Nan Mooney has a “love story” with the sport of horse racing. In her book, My Racing Heart (Harper Collins, $24.95), she chronicles how her grandmother instilled in her a great love of horses and racing and a dream of going to the Kentucky Derby someday. After her grandmother’s death, she put any thoughts of horse racing aside, only to awaken the old excitement a decade later while watching the Derby on television. She realizes through this rediscovery that life is full of risks, just like her beloved sport. Her book is part memoir, part education on the culture of the horse industry.

Until John Sparks’ book, The Roots of Appalachian Christianity (University Press of Kentucky, $32.50), the “founding father” of Appalachian religion was not recognized. An Appalachian minister himself, Sparks began the search to uncover the man who so influenced the region’s religious beliefs. His search led him to Shubal Stearns, an 18th-century minister to whom most historians had given a mere mention. Stearns’ ministry and life history is now well-documented thanks to Sparks’ diligent research. This book is a must for those interested in church history.

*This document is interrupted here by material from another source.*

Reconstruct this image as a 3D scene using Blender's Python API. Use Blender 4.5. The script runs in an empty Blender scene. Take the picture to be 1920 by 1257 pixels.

Wendell Berry’s new release, Three Short Novels (Counterpoint, $25.00), is just that–a collection of three short, easy-to-read novels that chronicle a community’s response to World War II. Nathan Coulter is the story of a family dealing with the declining health of Grandpa. A World Lost tells of 9-year-old Andy searching for answers concerning his uncle’s murder. Remembering follows adult Andy through a search to find himself after leaving the land he loved.